Мнения

Эльберд Мальбахов. Воспоминания дочери

Первые детские воспоминания – я стою на подоконнике в больнице, поддерживаемая мамиными руками, смотрю в окно,  под ним мой отец – с растерянной улыбкой, в распахнутом пальто. На улице зима. Мне нет еще трех лет, я складываю фразу: «Папа Олю лови!». Я хочу, чтобы мама через окно отдала меня на руки к нему. Мама уносит меня в палату и на весь больничный этаж стоит  безутешный рев… 

Т.К. Мальбахов, Эльберд Мальбахов, мать Эльберда Н. Мальбахова (слева направо)

В детстве я часто болела. Помню, как меня заставляли при ангине пить молоко с медом. Папа  умел делать фантастические бутерброды, сливочное масло он мазал на хлеб, делая интересную конструкцию: чтобы не стекал мед, он, как скульптор или даже ювелир, вырезал из слоя масла по краям хлеба «бордюр», а хлеб нарезал разными геометрическими фигурами – внутрь такого сооружения наливался тонкий слой меда. Папа расстраивался, как ребенок, если я отказывалась  съесть его творение – и я, чтобы он не обиделся, в конечном итоге поглощала ненавистный мне продукт.

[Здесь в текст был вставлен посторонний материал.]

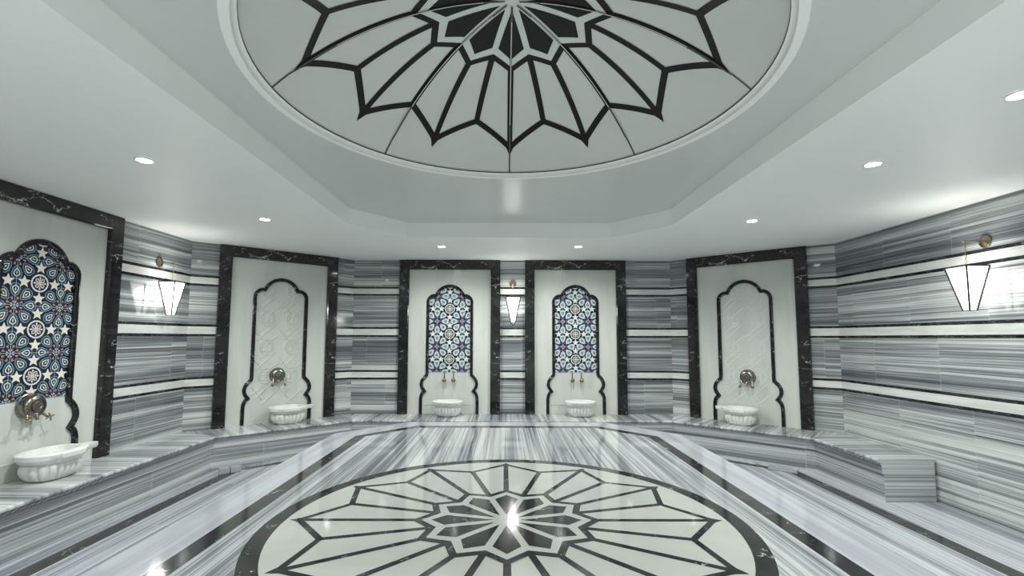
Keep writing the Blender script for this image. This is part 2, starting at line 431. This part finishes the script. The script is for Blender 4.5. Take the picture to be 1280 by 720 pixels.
def clip_poly(P,z0,z1,x0,x1):
    for ax,v,sg in ((1,z0,1),(1,z1,-1),(0,x0,1),(0,x1,-1)):
        out=[]
        for i in range(len(P)):
            a,b=P[i],P[(i+1)%len(P)]; da,db=(a[ax]-v)*sg,(b[ax]-v)*sg
            if da>=0: out.append(a)
            if da*db<0: t=da/(da-db); out.append((a[0]+(b[0]-a[0])*t,a[1]+(b[1]-a[1])*t))
        P=out
        if len(P)<3: return None
    return P
def tile_shapes():
    S=[]  # (poly, layer, colour key)
    def add(p,l,c): S.append(([(q[0],q[1]) for q in p],l,c))
    a=lat
    def tr(pts,c,ang,k=1.):
        ca,sa=cos(ang),sin(ang); return [(c[0]+k*(x*ca-y*sa),c[1]+k*(x*sa+y*ca)) for x,y in pts]
    petal=[(-.165,0),(-.10,.062),(0.0,.098),(.075,.088),(.118,.045),(.118,-.045),(.075,-.088),(0.0,-.098),(-.10,-.062)]
    leaf=[(-.13,0),(-.07,.04),(0,.066),(.05,.060),(.095,0),(.05,-.060),(0,-.066),(-.07,-.04)]
    for i in (-1,0,1):
        for j in range(0,5):
            c=(i*a,(1.304-ZB)+j*a)
            circle=lambda r,n=20:[(c[0]+r*cos(2*pi*q/n),c[1]+r*sin(2*pi*q/n)) for q in range(n)]
            add(circle(.222*a),4,'navy'); add(circle(.197*a),5,'white'); add(circle(.163*a),6,'navy')
            for q in range(4):
                an=pi/4+q*pi/2
                lf=[(.0,0),(.05,.038),(.105,.042),(.135,0),(.105,-.042),(.05,-.038)]
                add(tr([(x*a,y*a) for x,y in lf],c,an),7,'white'); add(tr([((.03+x*.66)*a,y*a*.5) for x,y in lf],c,an),8,'plum')
                an+=pi/4; add(tr([(.06*a,0),(.12*a,.02*a),(.15*a,0),(.12*a,-.02*a)],c,an),7,'white')
                sc_=(c[0]+.335*a*cos(q*pi/2),c[1]+.335*a*sin(q*pi/2))
                st=[]
                for w in range(10):
                    r=(.14 if w%2==0 else .062)*a; an2=pi/2+w*pi/5; st.append((sc_[0]+r*cos(an2),sc_[1]+r*sin(an2)))
                add([(sc_[0]+1.0*(p[0]-sc_[0]),p[1]) for p in st],5,'cream')
    for i in (-1.5,-.5,.5,1.5):
        for j in range(-1,5):
            c=(i*a,(1.304-ZB)+(j+.5)*a)
            for q in range(8):
                an=q*pi/4; d=.335*a; cc=(c[0]+d*cos(an),c[1]+d*sin(an))
                add(tr([(x*a*1.06,y*a*1.16) for x,y in petal],cc,an),2,'teal')
                add(tr([(x*a*.95,y*a*.97) for x,y in petal],cc,an),3,'blue')
                add(tr([(x*a*.88,y*a*1.06) for x,y in leaf],cc,an),4,'leaf')
                add(tr([(x*a*.64,y*a*.72) for x,y in leaf],cc,an),5,'navy')
                add(tr([(-.05*a,0),(-.01*a,.018*a),(.03*a,0),(-.01*a,-.018*a)],cc,an),6,'white')
                add(tr([(.005*a,0),(.022*a,.014*a),(.04*a,0),(.022*a,-.014*a)],cc,an),7,'coral')
                an+=pi/8
                add(tr([(.10*a,.0),(.175*a,.032*a),(.175*a,-.032*a)],c,an),4,'coral')
                add(tr([(.03*a,0),(.085*a,.018*a),(.085*a,-.018*a)],c,an),5,'pale')
            add(tr([(.03*a,0),(0,.03*a),(-.03*a,0),(0,-.03*a)],c,0),6,'coral')
            add([(c[0]-.5*a,c[1]-.0045*a),(c[0]+.5*a,c[1]-.0045*a),(c[0]+.5*a,c[1]+.0045*a),(c[0]-.5*a,c[1]+.0045*a)],8,'tealp')
            add([(c[0]-.0045*a,c[1]-.5*a),(c[0]-.0045*a,c[1]+.5*a),(c[0]+.0045*a,c[1]+.5*a),(c[0]+.0045*a,c[1]-.5*a)],8,'tealp')
    return S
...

Однажды мне защемили дверью машины палец так, что слез ноготь. Это было очень больно, папа всю ночь проносил меня на руках. Он рассказывал смешные истории, а под утро стал говорить: «Вот смотри, я сейчас буду считать от десяти до нуля. С каждым числом у тебя будет все меньше и меньше болеть… десять, девять, восемь…»  К концу счета и правда мне показалось, что боль уходит.

Папа мог снимать не только физическую боль, он мог разделять мои переживания, как детские, так и во взрослой жизни.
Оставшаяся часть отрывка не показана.